Menteri Keuangan Sri Mulyani Indrawati menekankan bahwa aktivitas ekonomi di ruang digital, terutama di platform media sosial, semakin marak dan memiliki nilai ekonomi yang besar. Mulai dari bisnis online, influencer marketing, live selling, hingga konten berbayar menjadi sumber penghasilan bagi jutaan pelaku usaha digital—yang sebagian besar belum masuk dalam basis data wajib pajak resmi.
Untuk itu, Kemenkeu akan menyusun regulasi dan sistem pelacakan berbasis teknologi guna mengidentifikasi aktivitas ekonomi yang layak dikenai kewajiban perpajakan. Fokusnya tidak hanya pada platform besar seperti TikTok, Instagram, dan YouTube, tetapi juga pada pelaku usaha mikro yang memanfaatkan media sosial sebagai sarana utama promosi dan transaksi.
Sebagai penopang kebijakan ini, pemerintah mengandalkan sejumlah sistem digital yang telah dibangun dan dikembangkan, seperti Coretax Administration System, CEISA (Customs-Excise Information System and Automation), dan SIMPONI (Sistem Informasi Penerimaan Negara Bukan Pajak Online). Sistem ini akan diintegrasikan untuk menciptakan mekanisme pemantauan yang real time, transparan, dan minim manipulasi.
Dengan dukungan teknologi big data analytics dan manajemen risiko kepatuhan (compliance risk management), pemerintah dapat menyisir aktivitas ekonomi digital secara presisi—mengidentifikasi transaksi besar, pola penghasilan, dan potensi penghindaran pajak.
Untuk memperkuat pengawasan dan penegakan, Kemenkeu akan bekerja sama dengan Direktorat Jenderal Pajak (DJP), Direktorat Jenderal Bea dan Cukai (DJBC), serta kementerian dan lembaga terkait dalam menyusun kebijakan dan melakukan pengawasan silang.
Selain pemutakhiran sistem, mekanisme seperti joint audit, investigasi digital, serta pertukaran data dengan perusahaan teknologi dan platform marketplace akan menjadi bagian dari strategi jangka menengah pemerintah dalam memastikan kepatuhan pajak dari sektor informal digital.

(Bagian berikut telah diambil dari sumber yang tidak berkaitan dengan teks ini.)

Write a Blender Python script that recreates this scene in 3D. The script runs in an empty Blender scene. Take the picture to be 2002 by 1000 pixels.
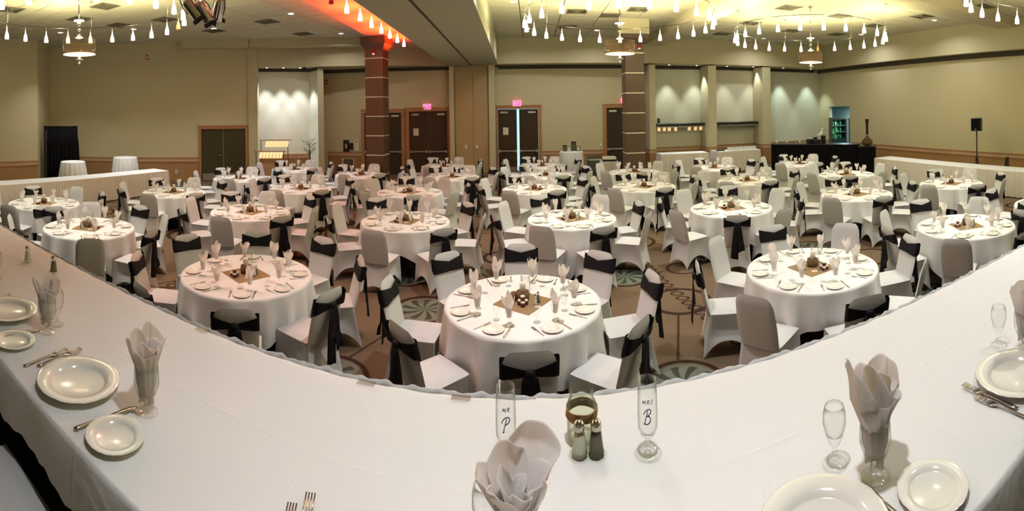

Meski pemerintah menargetkan peningkatan penerimaan, Sri Mulyani memastikan bahwa pendekatan ini tetap mengedepankan inklusivitas dan perlindungan bagi pelaku usaha kecil. Insentif pajak untuk UMKM, edukasi perpajakan digital, serta kemudahan dalam pelaporan dan pembayaran akan menjadi bagian dari upaya membangun kepercayaan dan partisipasi sukarela dari masyarakat digital.
“Pemerintah tidak ingin mematikan ekosistem digital. Sebaliknya, kita ingin memastikan setiap pihak berkontribusi secara proporsional terhadap pembangunan,” ujar Sri Mulyani dalam konferensi pers terakhir.
Hingga pertengahan 2025, penerimaan negara dari pajak digital belum maksimal. Realisasi baru mencapai sekitar 25% dari target tahunan. Namun demikian, pemerintah tetap optimistis bahwa reformasi sistem, peningkatan literasi pajak, dan kemitraan strategis dengan platform digital dapat meningkatkan kinerja pajak secara signifikan di tahun depan.
Dengan basis pajak yang semakin luas dan sistem pelaporan yang terintegrasi, pemerintah berharap akan tercipta sistem perpajakan yang adil, transparan, dan adaptif terhadap perkembangan zaman.
Langkah Kementerian Keuangan dalam menggali potensi pajak dari media sosial merupakan respons cerdas terhadap dinamika ekonomi digital yang berkembang pesat. Dengan digitalisasi sistem perpajakan, kolaborasi lintas sektor, dan semangat transparansi, pemerintah menunjukkan komitmen kuat untuk memperkuat penerimaan negara secara berkelanjutan tanpa menghambat inovasi dan pertumbuhan ekonomi.
Jika strategi ini berhasil, Indonesia tidak hanya akan mencapai target fiskal, tetapi juga menegaskan posisinya sebagai negara yang mampu beradaptasi dengan perubahan zaman dalam sistem perpajakannya.